__Task instructions__. Reproduce nothing but the lines from the one with "Recreate this scene" through the one with "except Exception: pass", exactly and with both ends. Omit pictures.
=== Data provided ===
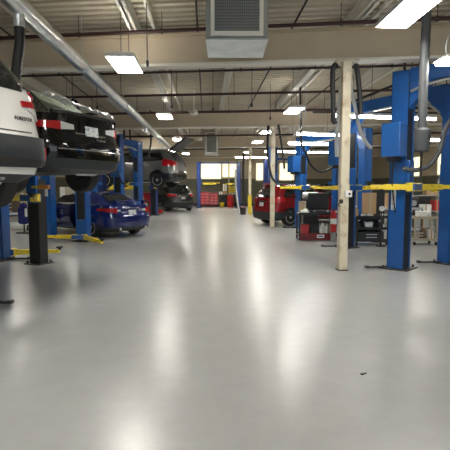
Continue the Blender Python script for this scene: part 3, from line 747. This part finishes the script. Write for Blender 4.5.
===
=== Data provided ===
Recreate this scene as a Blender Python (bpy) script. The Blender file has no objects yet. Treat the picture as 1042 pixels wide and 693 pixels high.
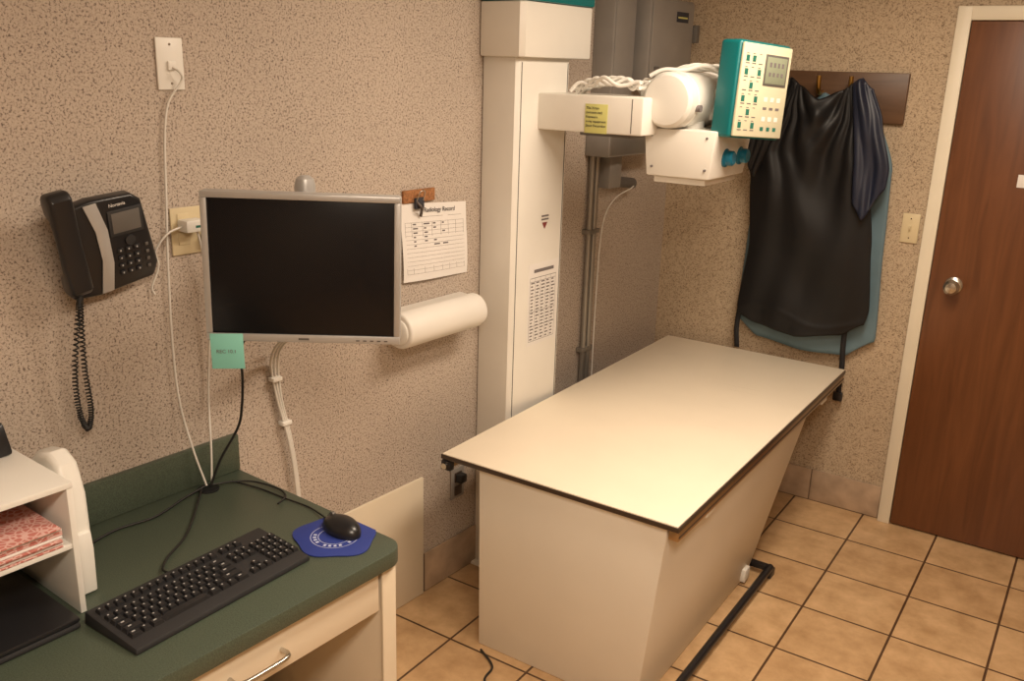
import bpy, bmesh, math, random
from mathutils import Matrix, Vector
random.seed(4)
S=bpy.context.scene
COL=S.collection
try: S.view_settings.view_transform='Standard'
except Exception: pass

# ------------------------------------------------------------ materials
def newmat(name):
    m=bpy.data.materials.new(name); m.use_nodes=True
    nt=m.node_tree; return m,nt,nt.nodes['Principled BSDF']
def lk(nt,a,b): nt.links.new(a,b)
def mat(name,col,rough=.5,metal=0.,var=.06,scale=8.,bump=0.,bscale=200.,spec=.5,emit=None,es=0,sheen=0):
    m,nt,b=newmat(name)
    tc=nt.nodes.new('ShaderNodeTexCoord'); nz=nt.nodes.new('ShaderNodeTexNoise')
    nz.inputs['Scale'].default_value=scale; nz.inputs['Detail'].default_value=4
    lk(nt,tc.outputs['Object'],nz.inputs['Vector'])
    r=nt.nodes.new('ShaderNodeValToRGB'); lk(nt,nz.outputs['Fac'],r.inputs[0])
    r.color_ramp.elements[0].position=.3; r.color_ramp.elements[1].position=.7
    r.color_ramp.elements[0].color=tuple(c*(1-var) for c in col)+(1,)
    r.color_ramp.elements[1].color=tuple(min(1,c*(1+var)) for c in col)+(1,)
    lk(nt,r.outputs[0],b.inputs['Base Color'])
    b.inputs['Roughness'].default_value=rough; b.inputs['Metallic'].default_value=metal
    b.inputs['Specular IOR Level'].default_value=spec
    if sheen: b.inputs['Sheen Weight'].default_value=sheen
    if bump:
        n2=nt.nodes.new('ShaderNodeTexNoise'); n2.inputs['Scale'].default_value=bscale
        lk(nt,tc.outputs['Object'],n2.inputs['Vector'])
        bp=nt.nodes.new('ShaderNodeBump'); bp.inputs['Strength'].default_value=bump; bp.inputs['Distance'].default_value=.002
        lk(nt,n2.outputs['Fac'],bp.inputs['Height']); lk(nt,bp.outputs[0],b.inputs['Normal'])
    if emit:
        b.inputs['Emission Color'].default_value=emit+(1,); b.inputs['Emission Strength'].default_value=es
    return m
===
__Reply__.
Recreate this scene as a Blender Python (bpy) script. The Blender file has no objects yet. Treat the picture as 1042 pixels wide and 693 pixels high.
import bpy, bmesh, math, random
from mathutils import Matrix, Vector
random.seed(4)
S=bpy.context.scene
COL=S.collection
try: S.view_settings.view_transform='Standard'
except Exception: pass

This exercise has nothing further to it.